WHAT TO PRODUCE:
Note each line where "from" appears, and copy it.

======== MATERIAL ========

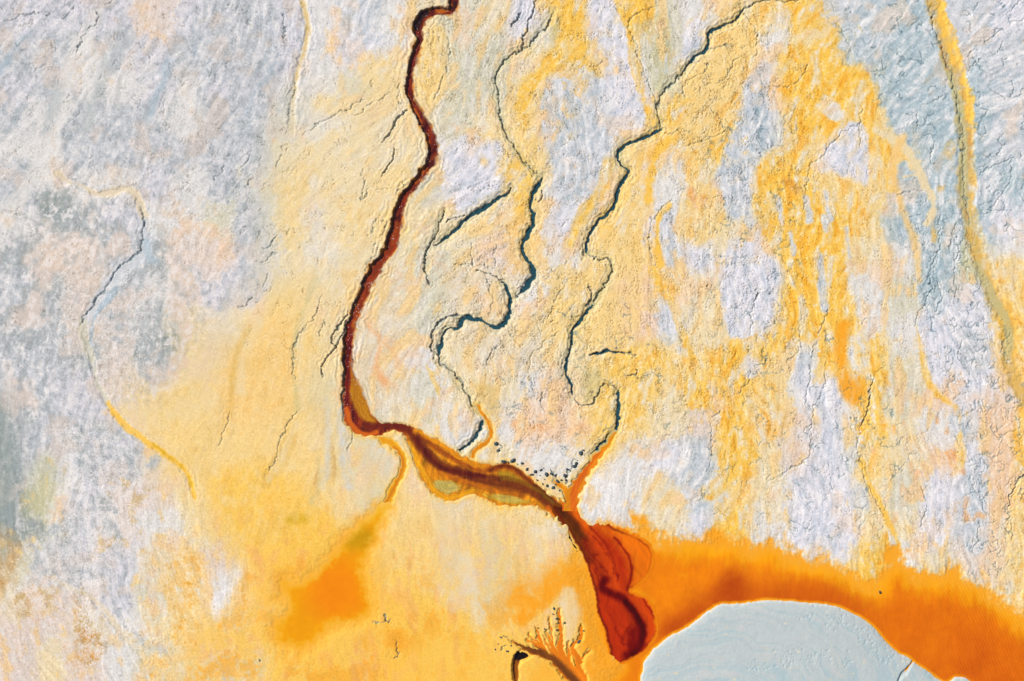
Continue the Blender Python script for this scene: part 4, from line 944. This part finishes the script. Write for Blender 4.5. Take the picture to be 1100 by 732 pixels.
def streaky(sl, a, seed):
    return a * (.6 * L2[sl] + .5 * MN[sl] + .5 * L1[sl])[..., None]
# red-brown stream
P = np.empty(U[sl_s].shape + (3,), f32); P[:] = RGB(116, 38, 10)
lowr = sst(456, 466, V[sl_s] + .12 * (U[sl_s] - 440) * 0) * sst(425, 445, U[sl_s])
P = lerp(P, RGB(214, 132, 18), lowr[..., None])
P += streaky(sl_s, 20, 0) * RGB(1, .6, .2)
P *= (1 + .35 * pn(U[sl_s] / 9, V[sl_s] / 14, 117) * (1 - .7 * lowr))[..., None]
edge = (1 - sst(.2, 2.6, R_s))[..., None] * (1 - .6 * lowr)[..., None]
P = lerp(P, RGB(205, 98, 18), edge * .75 * sst(180, 240, V[sl_s])[..., None] * .8)
P = lerp(P, RGB(206, 104, 24), (1 - sst(-2, 3, np.abs(V[sl_s] - 14) - 6 + 3 * W0x[sl_s]))[..., None] * .0)
wpaint(P, sl_s, (196, 104, 22), 2.0, 2.5, .85, [(484, 6), (476, 11), (470, 11)])
wpaint(P, sl_s, (40, 22, 22), 2.4, 2, .9, [(458, 12), (451, 20), (447, 30)])  # shadow of the bank hollow painted into the water colour
wpaint(P, sl_s, (44, 20, 20), 2, 2, .8, [(488, 2), (487, 9)])
for q in [[(437, 100), (442, 112), (452, 130)], [(458, 180), (446, 196)], [(426, 240), (421, 262)], [(384, 335), (377, 355)], [(377, 384), (377, 420)], [(455, 142), (460, 152)]]:
    wpaint(P, sl_s, (196, 104, 24), 1.0, 1.8, .75, q)
wpaint(P, sl_s, (226, 140, 30), 1.3, 1.5, .9, [(464, 18), (457, 25), (454, 34)])
wpaint(P, sl_s, (150, 58, 10), 3, 3, .6, [(426, 240), (420, 264), (405, 286), (392, 312), (381, 340)])
wpaint(P, sl_s, (176, 62, 14), 1.6, 2, .7, [(430, 246), (424, 266), (412, 286), (402, 304), (394, 324), (384, 346)])
wpaint(P, sl_s, (96, 14, 10), 1.8, 2.2, .6, [(376, 354), (373, 380), (373, 410), (373, 440)])
wblotch(P, sl_s, (208, 140, 18), 3.0, .92, [(377, 392), (384, 410), (393, 431), (401, 447), (408, 455), (400, 458), (390, 452), (382, 444), (378, 430), (377, 410)])
for i, q in enumerate([[(378, 400), (384, 425), (394, 450)], [(378, 412), (383, 435), (390, 452)], [(381, 405), (390, 430), (402, 452)]]):
    wpaint(P, sl_s, (150, 88, 12), .5, 1.8, .45, q, 2.0)
wpaint(P, sl_s, (222, 104, 8), 2.2, 2, .9, [(372, 440), (376, 454), (386, 465), (398, 467), (404, 464)])
wpaint(P, sl_s, (112, 34, 8), 2.6, 3, .9, [(394, 458), (402, 458), (412, 456), (424, 457), (436, 461), (446, 471)])
wpaint(P, sl_s, (150, 66, 10), 2.4, 3, .8, [(450, 468), (470, 482), (490, 494), (510, 503), (528, 505), (541, 501), (553, 505), (564, 514), (576, 525)])
wpaint(P, sl_s, (108, 46, 8), 1.2, 2, .8, [(526, 505), (541, 500), (553, 504), (566, 515), (578, 526)])
wpaint(P, sl_s, (150, 74, 10), 3.5, 5, .8, [(486, 512), (510, 519), (535, 524), (560, 531)])
wpaint(P, sl_s, (176, 140, 34), 2.5, 3, .8, [(538, 510), (548, 512), (558, 517)])
wpaint(P, sl_s, (188, 166, 80), 2.5, 3.5, .6, [(468, 520), (480, 523), (492, 524)])
wpaint(P, sl_s, (196, 170, 60), 1.2, 2.5, .7, [(520, 532), (535, 537), (552, 540), (568, 539)])
wblotch(P, sl_s, (200, 178, 96), 1.3, .9, [(465, 519), (478, 516), (492, 521), (488, 530), (474, 530)])
wblotch(P, sl_s, (176, 158, 70), 2, .6, [(470, 520), (482, 519), (480, 527)])
wblotch(P, sl_s, (204, 178, 84), 1.3, .85, [(528, 531), (545, 531), (562, 538), (548, 541), (534, 538)])
wblotch(P, sl_s, (224, 206, 160), 2, .85, [(468, 486), (474, 491), (481, 499), (474, 498), (469, 493)])
wpaint(P, sl_s, (244, 168, 24), 2.0, 2.5, .9, [(441, 476), (448, 497), (460, 517), (474, 534), (494, 533), (508, 527)])
wpaint(P, sl_s, (236, 150, 20), 1.6, 2.5, .8, [(447, 463), (463, 472), (482, 484), (500, 496), (520, 503)])
wpaint(P, sl_s, (118, 52, 8), 5, 3, .95, [(446, 471), (455, 483), (465, 494), (478, 503), (495, 508), (515, 514), (535, 517), (556, 521), (575, 529), (590, 540), (602, 550), (614, 560)])
wpaint(P, sl_s, (92, 26, 6), 1.8, 3, .85, [(446, 471), (456, 484), (466, 496), (478, 504), (500, 509), (520, 512)])
wpaint(P, sl_s, (206, 112, 12), 1.6, 2.4, .7, [(470, 508), (490, 514), (512, 521), (530, 527), (555, 532)])
wpaint(P, sl_s, (84, 34, 8), 2.4, 3.5, .85, [(575, 524), (588, 534), (600, 545), (612, 555), (622, 570)])
wpaint(P, sl_s, (150, 112, 20), 1.4, 2.6, .6, [(540, 514), (560, 518), (580, 529), (600, 546)])
wpaint(P, sl_s, (128, 92, 20), 3.5, 4, .75, [(606, 548), (616, 557), (624, 568)])
wpaint(P, sl_s, (216, 100, 10), 1.6, 2, .85, [(588, 546), (600, 556), (612, 566), (618, 578)])
P += streaky(sl_s, 7, 0) * RGB(1, .6, .2) * sst(430, 480, V[sl_s])[..., None]
strand = pn(R_s / 1.7 + 1.3 * pn(U[sl_s] / 12, V[sl_s] / 12, 221), U[sl_s] / 15 + V[sl_s] / 40, 222) + .6 * pn(R_s / .9 + 1.5 * pn(U[sl_s] / 9, V[sl_s] / 9, 223), U[sl_s] / 9, 224)
P *= (1 + .13 * strand * lowr * sst(.5, 2, R_s))[..., None]
fro = (sst(.2, 1.0, R_s) * (1 - sst(400, 470, V[sl_s])) * (.4 + .6 * sst(130, 200, V[sl_s]))).astype(f32)
pfan = sst(572, 584, V[sl_s]) * 2.0
STR = water('stream', sl_s, R_s, SLEV + 0 * R_s, P, M_stream, 'narrow red brown stream winding down the tailings into a braided reach', extra={'froth': fro}, feather=lambda R: (R + .8) * .16, clear=.10)

# braided orange arms and feeders
P = np.empty(U[sl_b].shape + (3,), f32); P[:] = RGB(226, 138, 14)
P = lerp(P, RGB(238, 152, 20), ((1 - sst(.3, 2.0, R_b)) * .6)[..., None])
wpaint(P, sl_b, (222, 98, 6), 3, 3, .85, [(645, 488), (632, 504), (622, 516), (617, 530), (616, 546)])
wpaint(P, sl_b, (238, 140, 10), 1.4, 1.6, .85, [(650, 484), (637, 500), (630, 514), (624, 528)])
P += streaky(sl_b, 9, 0) * RGB(1, .7, .2)
water('feeder_stream', sl_b, R_b - .0, BLEV, P, M_thin, 'bright orange feeder arms with pale rims joining the brown stream from above', bg=lerp(COL[sl_b], RGB(220, 104, 8), (sst(530, 542, V[sl_b] + 0 * R_b) * sst(590, 600, U[sl_b]))[..., None] * np.ones(3, f32)))

# side branch to the left pool
P = np.empty(U[sl_n].shape + (3,), f32); P[:] = RGB(236, 160, 16)
P = lerp(P, RGB(248, 178, 30), ((1 - sst(.3, 2.6, R_n)) * .8)[..., None])
wpaint(P, sl_n, (206, 110, 12), .9, 1.6, .7, [(424, 481), (433, 496), (428, 514), (418, 534), (402, 556)])
wpaint(P, sl_n, (196, 150, 20), 5, 5, .8, [(404, 556), (394, 566), (384, 578)])
water('side_stream', sl_n, R_n, np.full(U[sl_n].shape, NLEV, f32) - .002, P, M_thin, 'thin amber side stream leaving the main bend towards the ochre pool', feather=lambda R: np.minimum((R + .8) * .12, (586 - V[sl_n]) * .006))

# ochre pool
P = np.empty(U[sl_o].shape + (3,), f32); P[:] = RGB(243, 160, 8)
P = lerp(P, RGB(247, 140, 4), (1 - sst(10, 42, np.hypot((U[sl_o] - 362) * .8, (V[sl_o] - 634) * .8)))[..., None])
P = lerp(P, RGB(240, 180, 34), ((1 - sst(1, 10, d_o)) * .8)[..., None])
wblotch(P, sl_o, (196, 146, 18), 9, .8, [(366, 576), (392, 566), (402, 580), (392, 588), (374, 590)])
P += (6 * BN[sl_o] + 5 * MN[sl_o] + 3 * FN[sl_o])[..., None] * RGB(.8, 1, .3)
water('pool', sl_o, d_o, np.full(U[sl_o].shape, -.20, f32) + .003, P, water_mat('ochre pool water', .1, .8, .25, spec=.1), 'soft edged amber pool fed by the thin side stream', 'pool', feather=lambda R: (R + 4 + 4 * c1[sl_o]) * .0125, clear=.2)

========

WORKED SOLUTION:
Continue the Blender Python script for this scene: part 4, from line 944. This part finishes the script. Write for Blender 4.5. Take the picture to be 1100 by 732 pixels.
water('feeder_stream', sl_b, R_b - .0, BLEV, P, M_thin, 'bright orange feeder arms with pale rims joining the brown stream from above', bg=lerp(COL[sl_b], RGB(220, 104, 8), (sst(530, 542, V[sl_b] + 0 * R_b) * sst(590, 600, U[sl_b]))[..., None] * np.ones(3, f32)))